Lembro-me que o Comitê designou Alberto Cunha Melo, eu, professor Honório e Joaquim Gonçalves (candidato a vice-prefeito) para elaborar o programa de governo. A redação final do programa foi de Alberto. Alguns fatos ainda dignos de referência: o candidato a subprefeitura de Prazeres foi um padre da Igreja Católica Brasileira, fundada pelo Bispo de Maura, de nome Geraldo Margela. O PCB lançou apenas um candidato a vereador, Lenito França, e pediu que os comunistas concentrassem seus votos e esforço nele.
A campanha foi muito difícil, pois não tínhamos recursos nem o claro apoio político do governador Arraes, pois alguns partidos aliados ao governo tinham candidaturas concorrendo para prefeito, o que impossibilitou a presença de Arraes durante a campanha eleitoral. O deputado Cláudio Braga pouco se empenhou na campanha, mesmo consciente de que o seu vínculo com O PTB, não se constituía em impedimento; no entanto, ele estava ciente de que os candidatos a prefeito e vice eram comunistas, e não valia se esforçar para que fossem eleitos, pois estavam fora do seu controle. O IBAD, famigerado Instituto Brasileiro de Ação Democrática, concentrou seu apoio e muito dinheiro na candidatura de Vicente Alberto Carício, do PSD. O resultado das eleições majoritárias até que não foi dos piores, pois ficamos em segundo lugar e elegemos Geraldo Margela para Subprefeitura de Prazeres. O desastre maior foi não ter elegido nenhum vereador, que certamente viria a ser cassado no golpe de Abril de 1964. Até Luis Serafim, histórica liderança das Ligas Camponesas não conseguiu ser bem votado, isso, com certeza, devido o analfabetismo que grassava no meio rural. O ponto alto da campanha foi a presença de Luis Carlos Prestes no comício de encerramento, realizado no Quadro, local em que o Cavaleiro da Esperança estivera há uma dúzia de anos atrás. Pra glória e vaidade minhas eu falei em nome do PCB de Jaboatão.

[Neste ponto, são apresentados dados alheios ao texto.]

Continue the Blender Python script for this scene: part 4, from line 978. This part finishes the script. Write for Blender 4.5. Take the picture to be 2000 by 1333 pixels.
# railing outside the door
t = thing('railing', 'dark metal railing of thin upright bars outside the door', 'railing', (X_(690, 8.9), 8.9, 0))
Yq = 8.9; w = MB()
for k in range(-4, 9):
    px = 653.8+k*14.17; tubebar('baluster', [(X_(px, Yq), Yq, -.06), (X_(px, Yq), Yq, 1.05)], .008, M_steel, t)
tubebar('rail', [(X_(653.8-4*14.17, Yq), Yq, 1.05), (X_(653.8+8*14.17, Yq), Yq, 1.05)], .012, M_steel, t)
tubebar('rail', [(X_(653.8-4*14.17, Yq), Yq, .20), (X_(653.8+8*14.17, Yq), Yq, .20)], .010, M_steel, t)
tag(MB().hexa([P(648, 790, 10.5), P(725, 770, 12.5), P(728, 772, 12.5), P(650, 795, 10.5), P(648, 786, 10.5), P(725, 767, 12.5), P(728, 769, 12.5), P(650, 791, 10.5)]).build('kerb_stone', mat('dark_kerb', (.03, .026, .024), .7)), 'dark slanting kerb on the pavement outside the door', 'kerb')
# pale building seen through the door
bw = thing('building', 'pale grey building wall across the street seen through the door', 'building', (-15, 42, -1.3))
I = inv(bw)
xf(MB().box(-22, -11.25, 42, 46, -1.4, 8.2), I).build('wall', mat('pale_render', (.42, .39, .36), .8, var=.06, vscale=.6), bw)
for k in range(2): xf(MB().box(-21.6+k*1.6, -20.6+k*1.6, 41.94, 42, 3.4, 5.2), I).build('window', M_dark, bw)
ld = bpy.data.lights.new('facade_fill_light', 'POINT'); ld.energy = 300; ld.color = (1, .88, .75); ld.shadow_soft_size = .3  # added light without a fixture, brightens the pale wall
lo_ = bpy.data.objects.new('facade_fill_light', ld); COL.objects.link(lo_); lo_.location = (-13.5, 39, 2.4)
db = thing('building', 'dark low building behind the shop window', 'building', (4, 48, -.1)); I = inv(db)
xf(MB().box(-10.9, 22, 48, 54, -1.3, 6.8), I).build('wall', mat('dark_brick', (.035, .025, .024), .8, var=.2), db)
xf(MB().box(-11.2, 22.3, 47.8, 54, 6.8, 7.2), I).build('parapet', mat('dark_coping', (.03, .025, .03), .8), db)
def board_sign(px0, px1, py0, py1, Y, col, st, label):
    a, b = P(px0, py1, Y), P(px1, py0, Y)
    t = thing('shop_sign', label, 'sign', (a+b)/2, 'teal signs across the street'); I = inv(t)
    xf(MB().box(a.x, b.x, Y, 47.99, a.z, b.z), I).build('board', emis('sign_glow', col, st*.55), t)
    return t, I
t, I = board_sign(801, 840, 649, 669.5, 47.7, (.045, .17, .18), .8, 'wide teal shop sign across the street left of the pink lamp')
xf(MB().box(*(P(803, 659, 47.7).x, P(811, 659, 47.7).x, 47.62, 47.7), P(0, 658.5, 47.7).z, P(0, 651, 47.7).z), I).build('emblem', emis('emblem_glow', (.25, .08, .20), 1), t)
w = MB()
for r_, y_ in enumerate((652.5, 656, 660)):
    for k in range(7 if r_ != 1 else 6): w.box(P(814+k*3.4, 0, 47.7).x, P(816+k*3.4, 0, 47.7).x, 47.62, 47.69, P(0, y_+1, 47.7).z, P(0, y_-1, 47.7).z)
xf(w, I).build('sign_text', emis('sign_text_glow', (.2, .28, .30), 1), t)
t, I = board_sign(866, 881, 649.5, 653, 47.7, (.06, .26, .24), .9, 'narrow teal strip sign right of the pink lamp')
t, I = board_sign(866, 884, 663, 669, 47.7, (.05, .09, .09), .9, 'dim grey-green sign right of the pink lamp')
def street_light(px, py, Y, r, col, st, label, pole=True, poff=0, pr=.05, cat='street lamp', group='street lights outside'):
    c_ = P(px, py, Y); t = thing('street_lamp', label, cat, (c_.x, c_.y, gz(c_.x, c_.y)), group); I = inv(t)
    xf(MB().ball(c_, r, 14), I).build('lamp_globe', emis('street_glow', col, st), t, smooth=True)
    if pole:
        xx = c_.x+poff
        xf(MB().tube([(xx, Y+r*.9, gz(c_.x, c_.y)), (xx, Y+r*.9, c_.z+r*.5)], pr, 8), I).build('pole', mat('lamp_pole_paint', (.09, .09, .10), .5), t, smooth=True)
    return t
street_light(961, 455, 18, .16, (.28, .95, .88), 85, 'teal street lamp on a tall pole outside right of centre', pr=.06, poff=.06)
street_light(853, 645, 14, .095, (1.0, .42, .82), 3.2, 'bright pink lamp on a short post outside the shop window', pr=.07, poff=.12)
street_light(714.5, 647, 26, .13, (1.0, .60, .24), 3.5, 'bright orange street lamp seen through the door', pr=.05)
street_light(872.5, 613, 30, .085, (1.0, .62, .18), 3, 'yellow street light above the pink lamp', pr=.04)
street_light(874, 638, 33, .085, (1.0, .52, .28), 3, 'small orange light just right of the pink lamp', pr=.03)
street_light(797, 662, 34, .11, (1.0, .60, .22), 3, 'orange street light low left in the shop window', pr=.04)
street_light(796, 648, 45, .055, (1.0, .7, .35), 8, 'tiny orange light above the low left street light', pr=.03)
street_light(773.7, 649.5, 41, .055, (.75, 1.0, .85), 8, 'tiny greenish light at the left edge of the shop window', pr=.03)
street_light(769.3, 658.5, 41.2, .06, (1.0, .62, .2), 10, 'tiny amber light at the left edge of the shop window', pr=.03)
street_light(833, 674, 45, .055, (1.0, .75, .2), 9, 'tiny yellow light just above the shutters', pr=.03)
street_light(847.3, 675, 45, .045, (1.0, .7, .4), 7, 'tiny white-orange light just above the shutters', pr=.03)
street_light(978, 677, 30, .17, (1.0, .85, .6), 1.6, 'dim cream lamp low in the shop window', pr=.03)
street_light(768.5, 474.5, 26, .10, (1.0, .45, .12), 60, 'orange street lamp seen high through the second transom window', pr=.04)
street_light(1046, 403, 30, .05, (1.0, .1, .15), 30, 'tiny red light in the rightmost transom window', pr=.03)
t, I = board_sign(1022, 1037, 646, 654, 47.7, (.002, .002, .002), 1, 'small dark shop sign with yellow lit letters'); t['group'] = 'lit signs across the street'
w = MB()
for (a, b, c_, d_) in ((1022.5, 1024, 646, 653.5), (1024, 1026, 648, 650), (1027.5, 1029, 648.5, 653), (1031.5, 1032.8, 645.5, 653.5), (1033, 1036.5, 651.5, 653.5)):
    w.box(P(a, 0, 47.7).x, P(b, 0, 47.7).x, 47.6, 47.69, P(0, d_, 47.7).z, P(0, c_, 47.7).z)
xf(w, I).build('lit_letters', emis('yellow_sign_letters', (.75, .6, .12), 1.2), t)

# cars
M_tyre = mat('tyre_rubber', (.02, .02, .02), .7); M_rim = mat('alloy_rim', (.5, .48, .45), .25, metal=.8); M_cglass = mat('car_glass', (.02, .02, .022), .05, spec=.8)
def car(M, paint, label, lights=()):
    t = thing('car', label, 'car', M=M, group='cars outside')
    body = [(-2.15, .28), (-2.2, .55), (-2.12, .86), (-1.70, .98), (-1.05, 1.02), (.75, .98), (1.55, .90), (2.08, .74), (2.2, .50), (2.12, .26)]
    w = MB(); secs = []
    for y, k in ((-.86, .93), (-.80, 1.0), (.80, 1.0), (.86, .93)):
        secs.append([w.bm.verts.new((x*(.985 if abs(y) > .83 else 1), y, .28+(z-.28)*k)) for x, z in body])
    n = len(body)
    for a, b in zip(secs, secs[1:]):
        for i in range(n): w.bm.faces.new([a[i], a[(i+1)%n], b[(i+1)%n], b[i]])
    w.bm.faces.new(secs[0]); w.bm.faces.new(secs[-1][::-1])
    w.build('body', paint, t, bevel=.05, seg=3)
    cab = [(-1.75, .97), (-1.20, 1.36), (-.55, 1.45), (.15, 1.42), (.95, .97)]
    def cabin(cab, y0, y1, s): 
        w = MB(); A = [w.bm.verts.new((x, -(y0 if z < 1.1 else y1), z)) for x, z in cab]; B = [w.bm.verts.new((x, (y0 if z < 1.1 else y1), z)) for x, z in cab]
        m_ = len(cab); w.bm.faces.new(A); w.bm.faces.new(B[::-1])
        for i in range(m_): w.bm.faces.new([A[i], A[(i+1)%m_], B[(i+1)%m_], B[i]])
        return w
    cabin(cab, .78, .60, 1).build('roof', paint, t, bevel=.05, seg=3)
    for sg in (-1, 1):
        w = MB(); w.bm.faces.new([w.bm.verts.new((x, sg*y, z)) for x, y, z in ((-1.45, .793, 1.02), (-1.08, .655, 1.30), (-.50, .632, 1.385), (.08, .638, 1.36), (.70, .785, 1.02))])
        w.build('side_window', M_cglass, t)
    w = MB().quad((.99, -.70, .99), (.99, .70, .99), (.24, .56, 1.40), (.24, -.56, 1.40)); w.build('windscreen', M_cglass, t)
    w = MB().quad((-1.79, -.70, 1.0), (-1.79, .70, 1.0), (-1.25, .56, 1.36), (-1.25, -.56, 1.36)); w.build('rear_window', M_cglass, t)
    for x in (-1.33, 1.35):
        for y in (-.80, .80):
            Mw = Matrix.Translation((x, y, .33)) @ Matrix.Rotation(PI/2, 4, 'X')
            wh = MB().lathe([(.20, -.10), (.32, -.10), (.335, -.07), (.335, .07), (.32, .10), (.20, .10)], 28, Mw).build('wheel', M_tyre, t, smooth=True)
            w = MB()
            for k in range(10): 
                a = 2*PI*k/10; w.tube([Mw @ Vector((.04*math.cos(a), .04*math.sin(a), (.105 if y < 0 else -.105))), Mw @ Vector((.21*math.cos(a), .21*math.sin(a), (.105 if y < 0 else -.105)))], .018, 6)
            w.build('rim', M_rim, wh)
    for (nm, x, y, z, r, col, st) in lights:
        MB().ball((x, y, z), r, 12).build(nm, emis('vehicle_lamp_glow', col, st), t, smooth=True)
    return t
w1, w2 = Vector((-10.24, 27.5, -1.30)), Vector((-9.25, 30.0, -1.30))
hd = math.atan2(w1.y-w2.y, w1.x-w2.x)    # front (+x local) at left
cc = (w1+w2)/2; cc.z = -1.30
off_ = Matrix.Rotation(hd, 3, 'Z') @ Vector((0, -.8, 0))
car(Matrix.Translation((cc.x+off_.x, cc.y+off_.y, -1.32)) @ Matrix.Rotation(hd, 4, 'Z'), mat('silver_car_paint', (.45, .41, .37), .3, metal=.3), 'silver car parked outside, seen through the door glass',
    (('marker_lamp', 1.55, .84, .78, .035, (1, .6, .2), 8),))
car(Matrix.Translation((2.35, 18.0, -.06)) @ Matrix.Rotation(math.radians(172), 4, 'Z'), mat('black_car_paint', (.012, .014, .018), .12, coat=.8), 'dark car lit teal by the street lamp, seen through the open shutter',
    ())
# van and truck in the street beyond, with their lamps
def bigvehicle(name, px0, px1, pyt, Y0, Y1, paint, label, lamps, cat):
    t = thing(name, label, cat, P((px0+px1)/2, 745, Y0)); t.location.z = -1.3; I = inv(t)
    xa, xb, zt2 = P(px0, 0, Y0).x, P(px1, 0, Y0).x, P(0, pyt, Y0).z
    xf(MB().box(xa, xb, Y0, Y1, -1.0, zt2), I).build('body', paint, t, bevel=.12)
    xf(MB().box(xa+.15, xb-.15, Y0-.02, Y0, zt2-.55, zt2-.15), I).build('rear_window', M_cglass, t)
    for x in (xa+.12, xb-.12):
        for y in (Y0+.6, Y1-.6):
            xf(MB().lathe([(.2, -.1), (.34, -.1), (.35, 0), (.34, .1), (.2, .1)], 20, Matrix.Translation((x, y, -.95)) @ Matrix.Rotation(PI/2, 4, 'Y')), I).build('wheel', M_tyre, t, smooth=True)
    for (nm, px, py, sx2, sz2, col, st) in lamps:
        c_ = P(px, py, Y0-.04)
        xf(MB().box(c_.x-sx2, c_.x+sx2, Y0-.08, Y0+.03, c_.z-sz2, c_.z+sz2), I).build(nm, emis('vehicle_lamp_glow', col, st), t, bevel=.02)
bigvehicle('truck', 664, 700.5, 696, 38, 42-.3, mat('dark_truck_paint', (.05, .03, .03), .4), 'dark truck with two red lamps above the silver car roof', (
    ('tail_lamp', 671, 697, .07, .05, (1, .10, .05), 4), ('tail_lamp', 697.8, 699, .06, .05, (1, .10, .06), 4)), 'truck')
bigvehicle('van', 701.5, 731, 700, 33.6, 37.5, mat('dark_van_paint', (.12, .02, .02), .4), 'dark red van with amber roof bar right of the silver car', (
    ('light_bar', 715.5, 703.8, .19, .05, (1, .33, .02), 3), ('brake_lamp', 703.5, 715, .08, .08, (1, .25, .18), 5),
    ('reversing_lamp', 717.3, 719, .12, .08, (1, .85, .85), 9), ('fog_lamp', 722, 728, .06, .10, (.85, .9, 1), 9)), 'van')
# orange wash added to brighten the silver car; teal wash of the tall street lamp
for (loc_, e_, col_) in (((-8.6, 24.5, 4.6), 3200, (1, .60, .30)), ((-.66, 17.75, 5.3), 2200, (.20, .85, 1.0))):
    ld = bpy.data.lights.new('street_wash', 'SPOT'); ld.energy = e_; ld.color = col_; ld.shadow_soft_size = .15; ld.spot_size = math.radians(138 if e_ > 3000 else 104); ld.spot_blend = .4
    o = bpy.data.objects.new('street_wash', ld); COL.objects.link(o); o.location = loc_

A vitória do IBAD com Vicente Carício teve repercussão nacional, sendo noticiada pelos jornais, revistas e reportagens veiculadas nos cinemas. Para comemoração da vitória foi realizada uma grande festa na cidade, com passeata e comício, dela participando a fina flor da reação local, estadual e nacional. A derrota dos comunistas pelos “democratas”, segundo a direita, foi a redenção de Jaboatão, que agora não poderia mais ser chamada de Moscouzinho. Em Recife, o candidato da Frente para prefeitura, Pelópidas da Silveira, obtivera vitória apertada contra o candidato da direita, Lael Sampaio da UDN, pois a diferença de votos foi considerada pífia, e o seu vice, Antonio Carlos Cintra do Amaral, sofreu uma amarga derrota pro populista de direita Augusto Lucena. A esquerda, pelo que parecia, estava em franco declínio.